→ What to do
Every line below that mentions the word "Blender" should be copied out.

→ Supplied data

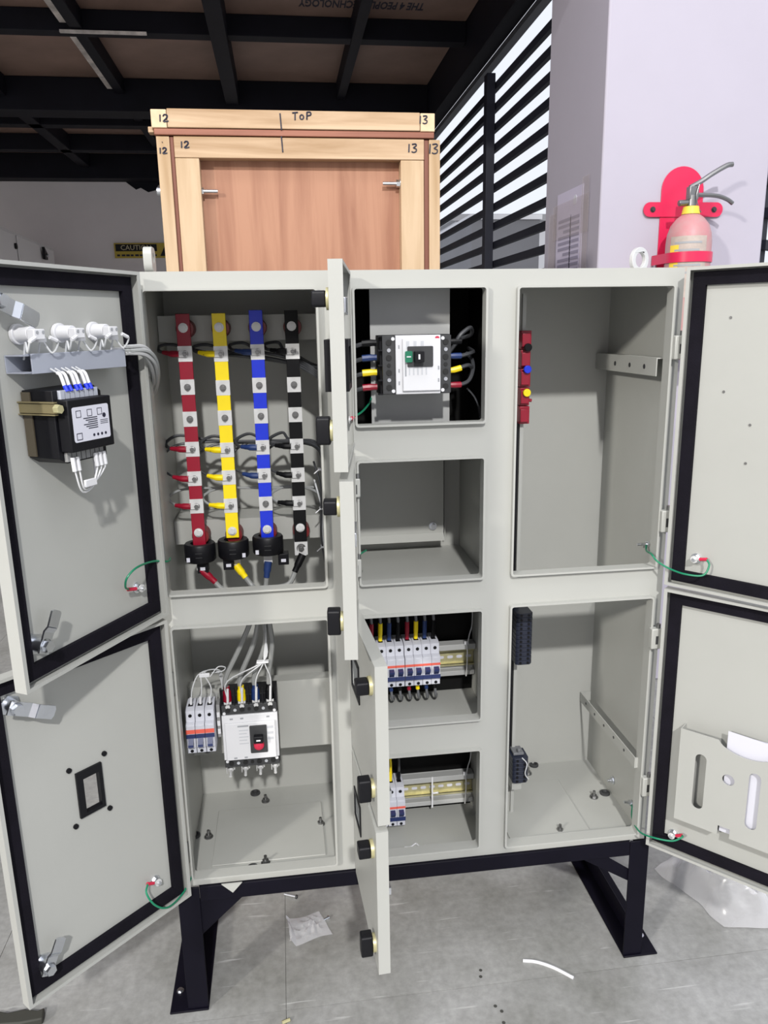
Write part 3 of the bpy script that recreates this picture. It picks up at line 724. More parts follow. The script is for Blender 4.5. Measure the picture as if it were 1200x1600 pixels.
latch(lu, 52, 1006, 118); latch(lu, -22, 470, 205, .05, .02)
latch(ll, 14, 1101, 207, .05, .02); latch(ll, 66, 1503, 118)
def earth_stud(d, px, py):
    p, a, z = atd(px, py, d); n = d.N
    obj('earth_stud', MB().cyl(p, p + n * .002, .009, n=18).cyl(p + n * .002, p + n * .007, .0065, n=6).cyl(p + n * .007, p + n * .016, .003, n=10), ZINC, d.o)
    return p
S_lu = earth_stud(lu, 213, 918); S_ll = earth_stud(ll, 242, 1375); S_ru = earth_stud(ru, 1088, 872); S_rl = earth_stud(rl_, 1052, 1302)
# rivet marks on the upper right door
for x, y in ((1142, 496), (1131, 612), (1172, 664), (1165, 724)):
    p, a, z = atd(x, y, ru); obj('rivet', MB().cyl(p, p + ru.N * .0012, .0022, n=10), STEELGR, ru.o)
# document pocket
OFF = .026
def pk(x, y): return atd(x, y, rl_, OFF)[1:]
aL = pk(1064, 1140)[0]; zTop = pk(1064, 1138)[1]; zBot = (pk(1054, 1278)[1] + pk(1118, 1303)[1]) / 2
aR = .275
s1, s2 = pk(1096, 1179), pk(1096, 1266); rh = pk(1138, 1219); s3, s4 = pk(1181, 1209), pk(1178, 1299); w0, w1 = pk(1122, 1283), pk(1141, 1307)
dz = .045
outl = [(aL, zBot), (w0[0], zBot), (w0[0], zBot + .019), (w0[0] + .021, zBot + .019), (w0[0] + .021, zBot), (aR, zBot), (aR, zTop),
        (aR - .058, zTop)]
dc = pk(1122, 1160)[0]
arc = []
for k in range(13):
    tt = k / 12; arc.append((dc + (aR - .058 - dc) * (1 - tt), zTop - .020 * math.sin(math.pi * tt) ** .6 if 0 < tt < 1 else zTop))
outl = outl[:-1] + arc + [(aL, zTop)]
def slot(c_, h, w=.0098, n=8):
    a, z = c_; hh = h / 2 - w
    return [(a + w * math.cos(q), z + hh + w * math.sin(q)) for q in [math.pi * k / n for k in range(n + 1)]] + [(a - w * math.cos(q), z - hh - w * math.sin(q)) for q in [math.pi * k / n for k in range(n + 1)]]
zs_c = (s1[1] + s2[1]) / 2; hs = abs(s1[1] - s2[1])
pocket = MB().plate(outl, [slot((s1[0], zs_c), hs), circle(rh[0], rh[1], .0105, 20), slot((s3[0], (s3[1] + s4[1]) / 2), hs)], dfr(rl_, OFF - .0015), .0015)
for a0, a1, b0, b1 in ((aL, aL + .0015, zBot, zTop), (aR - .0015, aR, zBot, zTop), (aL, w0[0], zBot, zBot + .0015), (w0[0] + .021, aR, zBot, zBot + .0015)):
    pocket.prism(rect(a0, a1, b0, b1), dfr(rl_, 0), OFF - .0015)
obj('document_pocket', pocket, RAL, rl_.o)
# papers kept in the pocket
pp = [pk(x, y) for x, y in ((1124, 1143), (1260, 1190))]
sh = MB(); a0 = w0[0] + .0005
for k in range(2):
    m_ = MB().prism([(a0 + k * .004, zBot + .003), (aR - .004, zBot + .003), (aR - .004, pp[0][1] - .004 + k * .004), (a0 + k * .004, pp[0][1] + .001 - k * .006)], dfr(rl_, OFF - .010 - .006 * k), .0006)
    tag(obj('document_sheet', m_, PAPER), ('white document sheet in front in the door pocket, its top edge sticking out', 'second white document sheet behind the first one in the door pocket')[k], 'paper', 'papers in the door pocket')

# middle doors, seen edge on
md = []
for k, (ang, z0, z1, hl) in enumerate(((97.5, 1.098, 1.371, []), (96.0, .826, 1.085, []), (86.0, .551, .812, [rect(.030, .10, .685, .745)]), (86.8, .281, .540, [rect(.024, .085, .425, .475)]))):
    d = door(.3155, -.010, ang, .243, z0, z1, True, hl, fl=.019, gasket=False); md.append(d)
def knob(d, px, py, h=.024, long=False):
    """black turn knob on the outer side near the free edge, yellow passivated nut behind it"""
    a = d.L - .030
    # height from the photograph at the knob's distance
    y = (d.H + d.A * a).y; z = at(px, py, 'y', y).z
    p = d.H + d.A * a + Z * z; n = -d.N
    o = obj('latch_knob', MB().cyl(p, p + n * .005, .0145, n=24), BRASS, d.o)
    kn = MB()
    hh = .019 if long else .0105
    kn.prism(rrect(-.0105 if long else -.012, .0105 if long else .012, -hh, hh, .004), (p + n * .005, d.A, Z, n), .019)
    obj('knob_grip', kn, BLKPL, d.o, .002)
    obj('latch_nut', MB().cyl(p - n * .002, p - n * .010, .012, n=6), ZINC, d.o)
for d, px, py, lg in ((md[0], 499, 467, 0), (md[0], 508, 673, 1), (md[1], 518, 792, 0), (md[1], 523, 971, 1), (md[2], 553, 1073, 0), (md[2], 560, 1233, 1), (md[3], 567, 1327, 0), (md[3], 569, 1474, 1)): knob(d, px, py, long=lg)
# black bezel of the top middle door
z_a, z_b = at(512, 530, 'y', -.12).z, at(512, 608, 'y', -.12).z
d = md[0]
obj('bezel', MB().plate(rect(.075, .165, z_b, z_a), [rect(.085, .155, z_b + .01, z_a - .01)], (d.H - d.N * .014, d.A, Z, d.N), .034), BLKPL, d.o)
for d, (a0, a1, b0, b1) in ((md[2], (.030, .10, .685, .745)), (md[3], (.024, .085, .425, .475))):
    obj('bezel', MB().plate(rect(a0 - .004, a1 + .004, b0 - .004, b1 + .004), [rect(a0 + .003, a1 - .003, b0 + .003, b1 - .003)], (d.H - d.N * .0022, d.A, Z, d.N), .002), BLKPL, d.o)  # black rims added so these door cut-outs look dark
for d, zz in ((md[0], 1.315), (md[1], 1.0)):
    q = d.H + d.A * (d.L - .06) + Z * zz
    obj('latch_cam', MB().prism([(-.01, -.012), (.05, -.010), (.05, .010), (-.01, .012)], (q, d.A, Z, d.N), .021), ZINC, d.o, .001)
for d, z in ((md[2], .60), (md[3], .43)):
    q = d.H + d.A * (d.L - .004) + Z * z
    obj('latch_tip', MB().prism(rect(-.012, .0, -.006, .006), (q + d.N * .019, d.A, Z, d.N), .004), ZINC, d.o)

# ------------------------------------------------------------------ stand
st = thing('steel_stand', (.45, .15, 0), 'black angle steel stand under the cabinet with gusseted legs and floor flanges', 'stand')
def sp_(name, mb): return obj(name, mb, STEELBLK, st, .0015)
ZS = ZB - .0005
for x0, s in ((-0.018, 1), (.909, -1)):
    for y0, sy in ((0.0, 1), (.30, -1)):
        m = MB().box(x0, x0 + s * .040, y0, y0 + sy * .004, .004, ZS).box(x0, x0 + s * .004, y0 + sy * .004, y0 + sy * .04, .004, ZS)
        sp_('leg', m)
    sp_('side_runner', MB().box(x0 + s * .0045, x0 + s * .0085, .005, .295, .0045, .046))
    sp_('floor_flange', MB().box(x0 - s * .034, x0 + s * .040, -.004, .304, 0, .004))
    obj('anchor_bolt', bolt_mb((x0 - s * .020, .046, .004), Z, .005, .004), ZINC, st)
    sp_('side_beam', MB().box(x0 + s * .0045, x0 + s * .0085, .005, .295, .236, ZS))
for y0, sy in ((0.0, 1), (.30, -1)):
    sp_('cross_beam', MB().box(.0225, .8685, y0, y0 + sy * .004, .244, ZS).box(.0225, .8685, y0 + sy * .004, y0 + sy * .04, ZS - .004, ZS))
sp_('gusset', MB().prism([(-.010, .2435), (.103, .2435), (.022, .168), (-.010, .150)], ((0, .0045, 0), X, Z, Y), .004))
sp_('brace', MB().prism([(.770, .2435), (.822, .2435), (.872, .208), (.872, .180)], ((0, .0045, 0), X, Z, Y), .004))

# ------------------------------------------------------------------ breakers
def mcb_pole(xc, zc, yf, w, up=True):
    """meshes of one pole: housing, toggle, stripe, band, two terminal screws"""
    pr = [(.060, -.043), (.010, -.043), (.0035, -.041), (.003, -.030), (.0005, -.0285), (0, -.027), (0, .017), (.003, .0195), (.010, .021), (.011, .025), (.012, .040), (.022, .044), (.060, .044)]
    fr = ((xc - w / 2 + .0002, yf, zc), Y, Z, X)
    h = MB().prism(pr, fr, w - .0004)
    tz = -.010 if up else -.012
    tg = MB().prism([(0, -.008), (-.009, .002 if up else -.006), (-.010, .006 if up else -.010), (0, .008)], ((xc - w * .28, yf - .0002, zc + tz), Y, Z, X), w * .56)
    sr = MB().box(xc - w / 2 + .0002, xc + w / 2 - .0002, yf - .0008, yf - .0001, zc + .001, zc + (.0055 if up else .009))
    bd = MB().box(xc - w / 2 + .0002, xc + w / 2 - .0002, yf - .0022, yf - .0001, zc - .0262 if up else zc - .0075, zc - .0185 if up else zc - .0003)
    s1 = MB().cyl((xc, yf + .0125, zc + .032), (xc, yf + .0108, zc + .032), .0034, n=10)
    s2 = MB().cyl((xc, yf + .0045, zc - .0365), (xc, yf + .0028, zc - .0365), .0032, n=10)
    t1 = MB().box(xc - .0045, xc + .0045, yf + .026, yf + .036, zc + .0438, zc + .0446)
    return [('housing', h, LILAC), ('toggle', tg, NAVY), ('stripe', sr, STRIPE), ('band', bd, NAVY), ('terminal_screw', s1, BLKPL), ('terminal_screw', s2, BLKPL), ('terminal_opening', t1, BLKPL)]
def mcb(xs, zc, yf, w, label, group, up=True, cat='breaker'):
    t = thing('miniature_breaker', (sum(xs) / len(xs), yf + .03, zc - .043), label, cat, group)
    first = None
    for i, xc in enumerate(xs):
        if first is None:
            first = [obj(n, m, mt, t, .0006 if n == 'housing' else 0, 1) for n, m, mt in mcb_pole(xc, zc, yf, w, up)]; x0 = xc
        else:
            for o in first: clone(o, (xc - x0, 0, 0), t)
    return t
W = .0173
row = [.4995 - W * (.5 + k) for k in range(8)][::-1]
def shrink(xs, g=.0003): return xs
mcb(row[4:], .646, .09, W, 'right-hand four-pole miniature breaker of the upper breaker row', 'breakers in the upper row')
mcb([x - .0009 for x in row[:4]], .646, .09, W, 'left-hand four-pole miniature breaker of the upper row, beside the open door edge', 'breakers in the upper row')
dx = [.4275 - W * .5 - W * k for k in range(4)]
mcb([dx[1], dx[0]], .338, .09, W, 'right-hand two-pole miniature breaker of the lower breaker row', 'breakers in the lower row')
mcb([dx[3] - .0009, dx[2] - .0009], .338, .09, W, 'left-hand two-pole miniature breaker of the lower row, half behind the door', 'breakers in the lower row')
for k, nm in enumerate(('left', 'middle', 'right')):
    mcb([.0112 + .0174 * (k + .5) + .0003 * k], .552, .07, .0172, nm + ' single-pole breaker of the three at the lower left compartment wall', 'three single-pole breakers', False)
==
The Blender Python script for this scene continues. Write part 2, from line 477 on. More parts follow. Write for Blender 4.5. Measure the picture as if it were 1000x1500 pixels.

→ Correct result
Write part 3 of the bpy script that recreates this picture. It picks up at line 724. More parts follow. The script is for Blender 4.5. Measure the picture as if it were 1200x1600 pixels.
The Blender Python script for this scene continues. Write part 2, from line 477 on. More parts follow. Write for Blender 4.5. Measure the picture as if it were 1000x1500 pixels.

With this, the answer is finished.